The article raised two solid points. The first is implied by the title. A Million dollars is not what it used to be. 5 million is the new Million. The 2nd and main point was that becoming a Pentamillionaire is not as “easy” and straightforward as becoming the “Millionaire Next Door.” It’s one thing to save money for comfortable life and a carefree retirement, it’s another to make it big. The article in Smartmoney is about making it BIG! 5 million is really at the bottom of that scale.
I like many of other people who write about personal finances preach the slow and steady approach to propserity. J.D. does not write a blog called getrichquick, it’s getrichslowly. We are disciples of the Millionaire Next Door rather than Tom Vu’s late night television ads. As assuredly as living below your means, and putting it steadily into the equity market is proven way to prosperity, it’s decidely not the only way. The fact is if you want to be REALLY rich, you have to take risk.

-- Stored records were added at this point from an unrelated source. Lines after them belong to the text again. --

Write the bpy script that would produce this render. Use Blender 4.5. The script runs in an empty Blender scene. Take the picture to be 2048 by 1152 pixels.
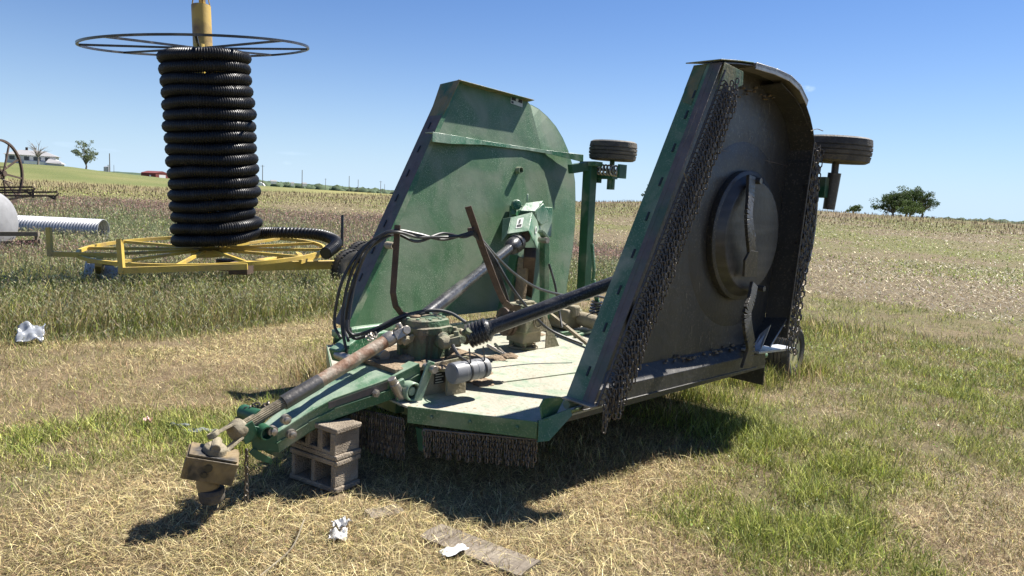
import bpy, math, random
import numpy as np
from mathutils import Vector, Matrix, noise
R = math.radians
random.seed(7); rng = np.random.default_rng(7)
S = bpy.context.scene; COL = S.collection
# ------------------------------------------------------------------ camera
FPX, CAMH, PITCH, ROLL = 1420.0, 1.8, math.atan(176*math.cos(R(2.8))/1420.0), R(2.8)
fwd = Vector((0, math.cos(PITCH), -math.sin(PITCH)))
_r0 = Vector((1, 0, 0)); _u0 = _r0.cross(fwd)
right = _r0*math.cos(ROLL)+_u0*math.sin(ROLL); upv = _u0*math.cos(ROLL)-_r0*math.sin(ROLL)
CP = Vector((0, 0, CAMH))
cd = bpy.data.cameras.new('camera'); cam = bpy.data.objects.new('camera', cd); COL.objects.link(cam)
cd.sensor_width = 36; cd.lens = 36*FPX/2048; cd.clip_end = 20000; cd.clip_start = 0.05
M3 = Matrix((right, upv, -fwd)).transposed()
cam.matrix_world = Matrix.Translation(CP) @ M3.to_4x4()
S.camera = cam
# ------------------------------------------------------------------ machine frame (x to its left wing side, y to its rear)
YAW = R(44.5)
RY = Vector((math.cos(YAW), math.sin(YAW), 0)); LX = Vector((RY.y, -RY.x, 0)); M0 = Vector((-0.56, 5.12, 0))
HX, HZ, SK = 1.24, 0.58, 0.22          # wing hinge line and skirt depth
# ------------------------------------------------------------------ sun and sky
SUNM = (0.08, 0.72, 1.0)
sd = (LX*SUNM[0]+RY*SUNM[1]+Vector((0, 0, 1))*SUNM[2]).normalized()
sun_el = math.asin(sd.z); sun_az = math.atan2(sd.x, sd.y)
sl = bpy.data.lights.new('sun', 'SUN'); sl.energy = 5.0; sl.angle = R(0.53); sl.color = (1.0, 0.955, 0.88)
so = bpy.data.objects.new('sun', sl); COL.objects.link(so); so.location = (0, 0, 60)
so.rotation_euler = (-sd).to_track_quat('-Z', 'Y').to_euler()
W = bpy.data.worlds.new('World'); S.world = W; W.use_nodes = True
nt = W.node_tree; nt.nodes.clear()
wo = nt.nodes.new('ShaderNodeOutputWorld'); bg = nt.nodes.new('ShaderNodeBackground')
sky = nt.nodes.new('ShaderNodeTexSky'); sky.sky_type = 'NISHITA'; sky.sun_disc = False
sky.sun_elevation = sun_el; sky.sun_rotation = sun_az; sky.altitude = 300; sky.air_density = 1.0; sky.dust_density = 0.0; sky.ozone_density = 4.0
bg.inputs[1].default_value = 0.050
nt.links.new(bg.outputs[0], wo.inputs[0])
# small wisps of cloud, at fixed directions of the sky
def cdir(px, py): return (fwd*FPX + right*(px-1024) - upv*(py-576)).normalized()
tc = nt.nodes.new('ShaderNodeTexCoord')
def vmath(op, a=None, b=None):
    n = nt.nodes.new('ShaderNodeVectorMath'); n.operation = op
    for i, s in enumerate((a, b)):
        if s is None: continue
        if hasattr(s, 'default_value') or hasattr(s, 'links'): nt.links.new(s, n.inputs[i])
        else: n.inputs[i].default_value = s
    return n
def fm(tree, op, a, b=None, c=None, clamp=False):
    n = tree.nodes.new('ShaderNodeMath'); n.operation = op; n.use_clamp = clamp
    for i, s in enumerate((a, b, c)):
        if s is None: continue
        if isinstance(s, (int, float)): n.inputs[i].default_value = s
        else: tree.links.new(s, n.inputs[i])
    return n.outputs[0]
cn = nt.nodes.new('ShaderNodeTexNoise'); cn.inputs['Scale'].default_value = 55; cn.inputs['Detail'].default_value = 6
mp = nt.nodes.new('ShaderNodeMapping'); mp.inputs['Scale'].default_value = (1, 1, 2.2)
nt.links.new(tc.outputs['Generated'], mp.inputs[0]); nt.links.new(mp.outputs[0], cn.inputs['Vector'])
tot = None
for (px, py, a, b, s) in [(1610, 179, 17, 7, 1.0), (132, 289, 18, 5, .5), (590, 307, 34, 4, .35), (575, 326, 9, 4, .5), (1695, 408, 22, 4, .35), (2010, 424, 12, 4, .5), (215, 300, 25, 3, .25), (1950, 432, 9, 3, .35), (60, 300, 30, 3, .25)]:
    d = cdir(px, py)
    df = vmath('SUBTRACT', tc.outputs['Generated'], tuple(d)).outputs[0]
    e1 = vmath('DOT_PRODUCT', df, tuple(right)).outputs[1]; e2 = vmath('DOT_PRODUCT', df, tuple(upv)).outputs[1]
    q = fm(nt, 'ADD', fm(nt, 'POWER', fm(nt, 'MULTIPLY', e1, FPX/a), 2.0), fm(nt, 'POWER', fm(nt, 'MULTIPLY', e2, FPX/b), 2.0))
    # same hemisphere only
    g = fm(nt, 'MULTIPLY', fm(nt, 'SUBTRACT', 1.0, q, clamp=True), s)
    tot = g if tot is None else fm(nt, 'MAXIMUM', tot, g)
tot = fm(nt, 'MULTIPLY', tot, fm(nt, 'MULTIPLY', fm(nt, 'SUBTRACT', cn.outputs['Fac'], 0.33), 4.2, clamp=True), clamp=True)
mxw = nt.nodes.new('ShaderNodeMixRGB'); nt.links.new(tot, mxw.inputs[0]); nt.links.new(sky.outputs[0], mxw.inputs[1])
mxw.inputs[2].default_value = (10.5, 10.9, 11.4, 1)
hz_ = nt.nodes.new('ShaderNodeSeparateXYZ'); nt.links.new(tc.outputs['Generated'], hz_.inputs[0])
tintn = nt.nodes.new('ShaderNodeMixRGB'); tintn.blend_type = 'MULTIPLY'; tintn.inputs[0].default_value = 1; tintn.inputs[2].default_value = (.67, .81, 1.04, 1); nt.links.new(mxw.outputs[0], tintn.inputs[1])
hm = nt.nodes.new('ShaderNodeMixRGB'); nt.links.new(fm(nt, 'POWER', fm(nt, 'SUBTRACT', 1.0, fm(nt, 'MULTIPLY', hz_.outputs[2], 2.7), clamp=True), 3.0), hm.inputs[0]); nt.links.new(tintn.outputs[0], hm.inputs[1]); hm.inputs[2].default_value = (5.6, 7.3, 9.0, 1)
nt.links.new(hm.outputs[0], bg.inputs[0])
S.view_settings.view_transform = 'Standard'; S.view_settings.look = 'None'; S.view_settings.exposure = 1.22; S.view_settings.gamma = 1
S.render.engine = 'CYCLES'
# ------------------------------------------------------------------ picking helpers (turn a point seen in the photo plus one known plane into real coordinates)
def ray(px, py): return (fwd*FPX + right*(px-1024) - upv*(py-576)).normalized()
def G(px, py, z=0.0):
    d = ray(px, py); return CP + d*((z-CAMH)/d.z)
def FAR(px, py, dist):
    d = ray(px, py); return CP + d*(dist/math.hypot(d.x, d.y))
def DEP(px, py, depth):
    d = ray(px, py); return CP + d*(depth/d.dot(fwd))
def tom(p): q = Vector(p)-M0; return Vector((q.dot(LX), q.dot(RY), q.z))
def tow(m): return M0 + LX*m[0] + RY*m[1] + Vector((0, 0, m[2]))
CM = tom(CP)
def PL(px, py, ax, c):
    d = ray(px, py); dm = Vector((d.dot(LX), d.dot(RY), d.z)); return CM + dm*((c-CM[ax])/dm[ax])
def MX(px, py, x): return PL(px, py, 0, x)
def MY(px, py, y): return PL(px, py, 1, y)
def MZ(px, py, z): return PL(px, py, 2, z)
# ------------------------------------------------------------------ mesh builder
class MB:
    def __init__(s): s.v = []; s.f = []
    def add(s, v, f):
        o = len(s.v); s.v += [tuple(p) for p in v]; s.f += [tuple(i+o for i in q) for q in f]; return s
    def box(s, c, size, rot=None):
        c = Vector(c); hx, hy, hz = [a/2 for a in size]; vs = []
        for x in (-hx, hx):
            for y in (-hy, hy):
                for z in (-hz, hz):
                    p = Vector((x, y, z)); p = rot @ p if rot else p; vs.append(c+p)
        return s.add(vs, [(0, 1, 3, 2), (4, 6, 7, 5), (0, 4, 5, 1), (2, 3, 7, 6), (0, 2, 6, 4), (1, 5, 7, 3)])
    def bar(s, a, b, w, h=None, up=(0, 0, 1), w2=None, h2=None):
        a, b = Vector(a), Vector(b); h = h or w; w2 = w2 or w; h2 = h2 or h
        d = (b-a).normalized(); u = Vector(up); u = (u-d*u.dot(d))
        if u.length < 1e-4: u = Vector((1, 0, 0)); u = u-d*u.dot(d)
        u.normalize(); r = d.cross(u)
        vs = []
        for p, ww, hh in ((a, w, h), (b, w2, h2)):
            for i, j in ((-1, -1), (1, -1), (1, 1), (-1, 1)): vs.append(p+r*(i*ww/2)+u*(j*hh/2))
        return s.add(vs, [(3, 2, 1, 0), (4, 5, 6, 7), (0, 1, 5, 4), (1, 2, 6, 5), (2, 3, 7, 6), (3, 0, 4, 7)])
    def lathe(s, p, axis, prof, n=20, closed=False):
        p = Vector(p); a = Vector(axis).normalized(); u = a.orthogonal().normalized(); w = a.cross(u); vs = []; fs = []
        for (r, h) in prof:
            for k in range(n):
                t = 2*math.pi*k/n; vs.append(p+a*h+(u*math.cos(t)+w*math.sin(t))*r)
        m = len(prof)
        for i in range(m if closed else m-1):
            j = (i+1) % m
            for k in range(n):
                l = (k+1) % n; fs.append((i*n+k, i*n+l, j*n+l, j*n+k))
        if not closed:
            fs.append(tuple(range(n-1, -1, -1))); fs.append(tuple((m-1)*n+k for k in range(n)))
        return s.add(vs, fs)
    def cyl(s, a, b, r, r2=None, n=14):
        a, b = Vector(a), Vector(b); return s.lathe(a, b-a, [(r, 0), (r if r2 is None else r2, (b-a).length)], n)
    def pipe(s, a, b, r, t, n=16):
        a, b = Vector(a), Vector(b); L = (b-a).length; return s.lathe(a, b-a, [(r, 0), (r, L), (r-t, L), (r-t, 0)], n, closed=True)
    def tube(s, pts, r, n=7, closed=False, rf=None):
        pts = [Vector(p) for p in pts]; m = len(pts); vs = []; fs = []; u = None
        for i, p in enumerate(pts):
            q0 = pts[(i-1) % m] if (closed or i) else p; q1 = pts[(i+1) % m] if (closed or i < m-1) else p
            d = (q1-q0).normalized()
            if u is None: u = d.orthogonal().normalized()
            else:
                u = u-d*u.dot(d); u.normalize()
            w = d.cross(u); rr = rf(i) if rf else (r[i] if isinstance(r, (list, tuple)) else r)
            for k in range(n):
                t = 2*math.pi*k/n; vs.append(p+(u*math.cos(t)+w*math.sin(t))*rr)
        for i in range(m if closed else m-1):
            j = (i+1) % m
            for k in range(n):
                l = (k+1) % n; fs.append((i*n+k, i*n+l, j*n+l, j*n+k))
        if not closed: fs.append(tuple(range(n-1, -1, -1))); fs.append(tuple((m-1)*n+k for k in range(n)))
        return s.add(vs, fs)
    def slab(s, pts, vec):
        pts = [Vector(p) for p in pts]; n = len(pts); v = Vector(vec)
        return s.add(pts+[p+v for p in pts], [tuple(range(n-1, -1, -1)), tuple(range(n, 2*n))]+[(i, (i+1) % n, n+(i+1) % n, n+i) for i in range(n)])
    def strip(s, A, B, th=None):
        "sheet between two polylines, given thickness th (vector list or vector)"
        A = [Vector(p) for p in A]; B = [Vector(p) for p in B]; n = len(A)
        for i in range(n-1):
            q = [A[i], A[i+1], B[i+1], B[i]]
            if th is None: s.add(q, [(0, 1, 2, 3)])
            else:
                nn = (A[i+1]-A[i]).cross(B[i]-A[i]).normalized()*th; s.slab(q, nn)
        return s
    def build(s, name, mat, parent=None, ang=35, bevel=0.0, label=None):
        me = bpy.data.meshes.new(name); me.from_pydata(s.v, [], s.f); me.materials.append(mat); me.update()
        if ang:
            me.polygons.foreach_set('use_smooth', [True]*len(me.polygons)); me.set_sharp_from_angle(angle=R(ang))
        o = bpy.data.objects.new(name, me); COL.objects.link(o)
        if parent: o.parent = parent
        if bevel:
            b = o.modifiers.new('bevel', 'BEVEL'); b.width = bevel; b.segments = 2; b.limit_method = 'ANGLE'; b.angle_limit = R(40); b.use_clamp_overlap = True
        if label: o['label'] = label
        return o
def tag(o, label=None, cat=None, group=None, kind=None):
    if label: o['label'] = label
    if cat: o['category'] = cat
    if group: o['group'] = group
    if kind: o['kind'] = kind
    return o
def thing(name, label, cat, loc=(0, 0, 0), rz=0.0, group=None):
    o = bpy.data.objects.new(name, None); COL.objects.link(o); o.location = loc; o.rotation_euler = (0, 0, rz); o.empty_display_size = .2
    return tag(o, label, cat, group)
def spline(pts, n=10):
    pts = [Vector(p) for p in pts]; P = [pts[0]*2-pts[1]]+pts+[pts[-1]*2-pts[-2]]; out = []
    for i in range(1, len(P)-2):
        for k in range(n):
            t = k/n; a, b, c, d = P[i-1], P[i], P[i+1], P[i+2]
            out.append(0.5*((2*b)+(c-a)*t+(2*a-5*b+4*c-d)*t*t+(3*b-a-3*c+d)*t**3))
    return out+[pts[-1]]
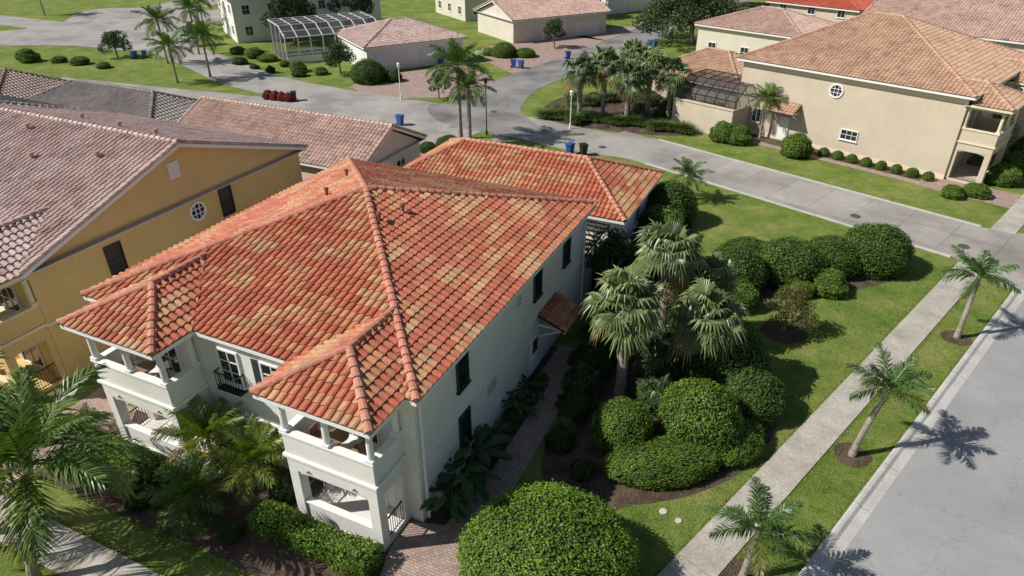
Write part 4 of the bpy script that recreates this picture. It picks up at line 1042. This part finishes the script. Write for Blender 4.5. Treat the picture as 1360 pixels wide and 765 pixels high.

Most Pentamillionaires as the Smartmoney article reports are entrepreneurs, or other folk who got in early with someone entrepreneurial. Starting your own business is risky even if the market is ripe and your skills perfect. There are some who would argue that being employed these days is as risky. Lifetime employment is a thing of the past. I agree to a degree, but the risks startup of any kind faces in terms acquiring and retaining clients is significant. Without clients no business can survive. Even if the risk for small business is overstated, psychologically for most individuals it’s a level risk that is hard to surmount. Setting off on your own is difficult course to embark on. According to one study, a startup that has employees has a 9% chance of surviving ten years. Those are slim odds.
I imagine those 9% who do survive often find success to be quite profitable. The question for most people who want to start a business is do they believe they will be in that lucky 9%. Obviously if you don’t believe that then it wouldn’t make sense to try to start business. Of course that 81% that fail obviously didn’t think they would fail but they did. So what does it take? One problem with the Smartmoney article is that it doesn’t really study people who failed. It says successful people have a “swell attitude”, “friendly”, and “eager for new experiences.” While I personally believe these are actual ingredients for business success, I wonder do people who fail in their business ventures also have these attitudes? It’s a question not asked by the article as it’s skewed to profiling success rather than failure.
So let me pose this question. If you knew for certain that you could work slow and steady to an accumulated wealth of $3 million in 20 years, or you could take some chances and either have a 10% probability of having 20 million, and 90% chance only having 1.1 million in 20 years, what course would you chart? From a risk neutral perspecive, the expected value is the same $3 million.